Des quêtes, des ventes de cartes postales, d'insignes,  ont été organisées pour éponger les frais de cette journée. C'est bien une fête : les musiques résonnent, les maisons pavoisent, la foule est là.

 

       A Abbeville, on évoque l'arrivée du Maréchal Foch: 

 

     "A 10 heures, les automobiles officielles arrivent à la gare pour recevoir M. le Maréchal Foch. Il descend de son wagon spécial, attaché en tête du train arrivant de Paris.

 

       Le Maréchal est accompagné du général Desticker, du général belge Joostens, attaché à l'ambassade de Belgique, de Lord Cawon, chef d'Etat-major général britannique et de divers officiers. MM. Thuillier-Buridard, sénateur et Antoine, député accompagnent le Maréchal..."

 

 (Le Journal de la Somme, juin 1923).

 

Abbeville
Abbeville
Esmery-Hallon
Esmery-Hallon

 

 

    Le Renouveau de Ham, de juin 1923, rapporte ainsi l'inauguration du monument d'Esmery-Hallon 

 

     "... La cérémonie du matin fut parfaite en tous points. L'Eglise fut même si comble que ... le plancher s'effondra, dans un fracas épouvantable, sous le poids des assistants.

 

 

   Heureusement tout le monde en fut quitte pour l'émotion ... et l'on continua d'assister à la messe, installés, tant bien que mal, en montagnes russes..."

 

   Après la messe, le P. Derogy remercia le Conseil municipal et les Anciens Combattants d'avoir voulu que cette journée fût et avant tout une journée de recueillement, d'où devait être bannie toute réjouissance déplacée, qui eût été comme une profanation.

 

 Aussi félicita-t-il le maire d'avoir interdit rigoureusement les réjouissances publiques et les bals pendant cette journée".


 

        C'est donc une fête, mais une fête grave. Comme le précisent de nombreux programmes, pas de bals, les cafés seront fermés.

 

       "La cérémonie d'inauguration ... sera une manifestation de pieuse reconnaissance et devra garder un caractère de gravité solennelle en rapport avec la signification du monument. Pas de réjouissances publiques comme pour une fête nationale, mais un immense recueillement de la foule en présence de ce témoignage de la gratitude et du souvenir"
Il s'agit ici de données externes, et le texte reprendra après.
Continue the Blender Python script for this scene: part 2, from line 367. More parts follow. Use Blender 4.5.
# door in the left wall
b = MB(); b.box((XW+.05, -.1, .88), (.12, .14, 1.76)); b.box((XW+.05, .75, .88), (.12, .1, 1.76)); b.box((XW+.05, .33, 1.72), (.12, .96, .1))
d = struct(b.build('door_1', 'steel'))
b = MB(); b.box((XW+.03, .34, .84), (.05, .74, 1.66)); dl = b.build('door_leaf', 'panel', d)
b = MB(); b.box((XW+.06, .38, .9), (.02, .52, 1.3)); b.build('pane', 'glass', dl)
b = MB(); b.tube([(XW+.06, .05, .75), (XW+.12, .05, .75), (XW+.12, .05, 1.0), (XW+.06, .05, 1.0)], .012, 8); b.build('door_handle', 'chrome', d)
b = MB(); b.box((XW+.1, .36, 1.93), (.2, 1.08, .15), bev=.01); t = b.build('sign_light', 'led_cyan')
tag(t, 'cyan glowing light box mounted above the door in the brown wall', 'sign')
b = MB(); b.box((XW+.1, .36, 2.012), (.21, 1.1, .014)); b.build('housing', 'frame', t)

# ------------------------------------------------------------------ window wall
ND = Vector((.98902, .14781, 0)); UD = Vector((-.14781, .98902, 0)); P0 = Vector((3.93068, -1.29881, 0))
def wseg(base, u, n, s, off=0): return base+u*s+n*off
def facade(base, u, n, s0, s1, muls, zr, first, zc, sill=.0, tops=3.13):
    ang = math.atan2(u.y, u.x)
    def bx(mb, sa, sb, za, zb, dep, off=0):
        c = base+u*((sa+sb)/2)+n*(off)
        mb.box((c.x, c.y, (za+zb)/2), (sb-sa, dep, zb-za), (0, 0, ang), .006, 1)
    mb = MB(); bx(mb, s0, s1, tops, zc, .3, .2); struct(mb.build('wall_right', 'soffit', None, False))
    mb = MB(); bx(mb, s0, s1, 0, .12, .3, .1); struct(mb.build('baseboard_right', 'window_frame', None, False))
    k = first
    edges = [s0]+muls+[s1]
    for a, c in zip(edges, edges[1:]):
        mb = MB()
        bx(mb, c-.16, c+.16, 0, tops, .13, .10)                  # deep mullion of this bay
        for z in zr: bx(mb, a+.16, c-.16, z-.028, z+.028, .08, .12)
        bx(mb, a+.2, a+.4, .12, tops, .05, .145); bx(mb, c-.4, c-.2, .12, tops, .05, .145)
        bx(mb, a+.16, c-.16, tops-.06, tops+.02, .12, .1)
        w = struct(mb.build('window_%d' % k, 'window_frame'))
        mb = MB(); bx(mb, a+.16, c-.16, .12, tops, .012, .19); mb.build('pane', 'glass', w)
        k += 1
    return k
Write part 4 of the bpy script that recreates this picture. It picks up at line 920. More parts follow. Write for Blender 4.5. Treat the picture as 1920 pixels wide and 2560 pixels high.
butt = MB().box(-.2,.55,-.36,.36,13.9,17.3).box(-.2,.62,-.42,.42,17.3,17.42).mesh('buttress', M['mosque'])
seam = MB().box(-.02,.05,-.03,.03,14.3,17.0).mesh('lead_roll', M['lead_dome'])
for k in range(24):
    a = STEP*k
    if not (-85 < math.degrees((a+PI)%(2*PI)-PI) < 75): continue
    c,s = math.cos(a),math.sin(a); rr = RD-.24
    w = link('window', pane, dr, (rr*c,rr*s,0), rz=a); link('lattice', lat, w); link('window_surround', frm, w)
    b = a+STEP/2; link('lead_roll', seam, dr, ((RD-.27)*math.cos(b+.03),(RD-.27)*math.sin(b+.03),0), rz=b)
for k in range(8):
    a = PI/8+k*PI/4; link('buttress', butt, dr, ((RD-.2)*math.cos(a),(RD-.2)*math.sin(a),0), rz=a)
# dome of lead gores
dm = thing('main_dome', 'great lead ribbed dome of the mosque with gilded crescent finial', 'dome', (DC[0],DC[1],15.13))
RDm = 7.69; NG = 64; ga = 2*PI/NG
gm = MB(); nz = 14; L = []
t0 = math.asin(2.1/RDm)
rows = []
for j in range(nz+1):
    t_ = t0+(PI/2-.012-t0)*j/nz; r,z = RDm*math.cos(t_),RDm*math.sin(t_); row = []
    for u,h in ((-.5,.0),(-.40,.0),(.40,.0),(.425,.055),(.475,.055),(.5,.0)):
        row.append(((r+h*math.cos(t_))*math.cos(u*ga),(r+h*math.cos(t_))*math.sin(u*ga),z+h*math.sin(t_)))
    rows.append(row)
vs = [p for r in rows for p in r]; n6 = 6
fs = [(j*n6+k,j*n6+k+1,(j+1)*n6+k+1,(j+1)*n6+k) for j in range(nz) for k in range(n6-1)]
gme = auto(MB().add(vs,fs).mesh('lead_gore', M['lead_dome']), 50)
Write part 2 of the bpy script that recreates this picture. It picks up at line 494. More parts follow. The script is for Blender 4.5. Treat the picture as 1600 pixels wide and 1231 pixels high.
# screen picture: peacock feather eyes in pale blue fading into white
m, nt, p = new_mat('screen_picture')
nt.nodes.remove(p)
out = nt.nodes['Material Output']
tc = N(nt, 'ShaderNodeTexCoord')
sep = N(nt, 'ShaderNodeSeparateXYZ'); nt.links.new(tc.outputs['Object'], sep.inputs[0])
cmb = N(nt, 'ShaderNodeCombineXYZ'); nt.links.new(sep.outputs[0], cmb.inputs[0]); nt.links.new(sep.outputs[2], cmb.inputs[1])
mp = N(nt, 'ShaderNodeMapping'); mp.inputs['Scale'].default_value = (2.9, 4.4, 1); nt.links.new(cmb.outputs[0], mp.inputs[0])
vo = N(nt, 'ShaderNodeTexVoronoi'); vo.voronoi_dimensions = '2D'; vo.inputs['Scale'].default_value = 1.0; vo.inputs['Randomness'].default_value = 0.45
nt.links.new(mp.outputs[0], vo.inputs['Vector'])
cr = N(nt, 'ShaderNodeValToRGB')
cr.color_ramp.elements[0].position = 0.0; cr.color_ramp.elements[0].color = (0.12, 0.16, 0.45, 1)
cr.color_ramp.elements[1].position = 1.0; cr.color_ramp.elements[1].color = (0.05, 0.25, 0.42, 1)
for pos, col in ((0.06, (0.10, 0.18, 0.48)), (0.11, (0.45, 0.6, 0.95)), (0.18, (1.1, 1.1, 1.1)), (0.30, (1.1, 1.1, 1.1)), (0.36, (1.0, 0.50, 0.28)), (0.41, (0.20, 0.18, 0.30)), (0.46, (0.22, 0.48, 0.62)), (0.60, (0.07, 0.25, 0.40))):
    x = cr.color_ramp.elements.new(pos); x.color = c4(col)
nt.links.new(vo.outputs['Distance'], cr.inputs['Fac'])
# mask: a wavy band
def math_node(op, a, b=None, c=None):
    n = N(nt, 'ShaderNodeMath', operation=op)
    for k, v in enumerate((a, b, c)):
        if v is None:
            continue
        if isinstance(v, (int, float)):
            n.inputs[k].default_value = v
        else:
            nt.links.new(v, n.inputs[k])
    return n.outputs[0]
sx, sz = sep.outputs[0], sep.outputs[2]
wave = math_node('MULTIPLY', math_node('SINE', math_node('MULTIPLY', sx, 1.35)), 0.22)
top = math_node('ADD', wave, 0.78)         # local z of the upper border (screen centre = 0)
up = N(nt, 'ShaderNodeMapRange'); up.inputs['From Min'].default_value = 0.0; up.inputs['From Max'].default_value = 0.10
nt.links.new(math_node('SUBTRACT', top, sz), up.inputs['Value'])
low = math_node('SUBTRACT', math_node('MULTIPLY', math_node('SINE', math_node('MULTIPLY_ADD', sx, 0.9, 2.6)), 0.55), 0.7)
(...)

 (Le Pilote de la Somme de mai 1923 sur l'inauguration du monument d'Abbeville).

 

        A Beauval, comme le rapporte Le Messager de la Somme de 1920 : 

 

       "... tous les cafés étaient fermés durant la cérémonie et le soir, devant les façades où trop souvent, hélas ! se fait entendre le rythme déplacé des danses, le passant attardé qui parcourait les rues de ce bourg populeux sentait régner un silence presque religieux, qui rappelait le respect de nos pères un soir de Toussaint, par exemple."

         

     Agenvillers : "Détail à noter. Le soir, le passant attardé qui parcourait les rues d'Agenvillers, sentait régner un silence presque religieux qui rappelait le respect de nos pères un soir de la Toussaint, par exemple.

Pour nos morts, merci !" (Le Ponthieu 21 mai 1921)

 

       Acheux en Vimeu :  " Cette fois encore la cérémonie fut ce qu'elle devait être : simple et belle. Nous en soulignons la grande tenue et le caractère emprunt de la plus respectueuse émotion. Un seul petit fait en attestera la plus haute marque : par arrêté ou accord convenable, les cafés, auberges ou estaminets furent tenus fermés pendant toute la durée de la manifestation." (Le Petit Doullennais, 21 août 1920) 

 

      Le Titre : " Par déférence pour les morts du Titre, il n'y a eu aucune réjouissance publique ; aussi la cérémonie fut-elle marquée au coin de la meilleure tenue et de la plus respectueuse dignité." (L'Echo du Vimeu, 1er octobre 1921)

 

 

 

Beauval
Beauval
Agenvillers
Agenvillers
Acheux-en-Vimeu
Acheux-en-Vimeu

 

          Il n'en fut  pas ainsi dans toutes les communes. A Caix :

 

"Des jeux divers pour les enfants, des parties de balle à la main, des danses aux sons d'un brillant orchestre continuèrent et animèrent la fête qui se prolongea jusqu'à une heure fort avancée dans la nuit". (Le Progrès de la Somme, 1921)

      

Caix
Caix

 

          La journée se termine habituellement par un vin d'honneur. L'excédent des recettes, quand il y en a, est affecté à l'entretien du monument.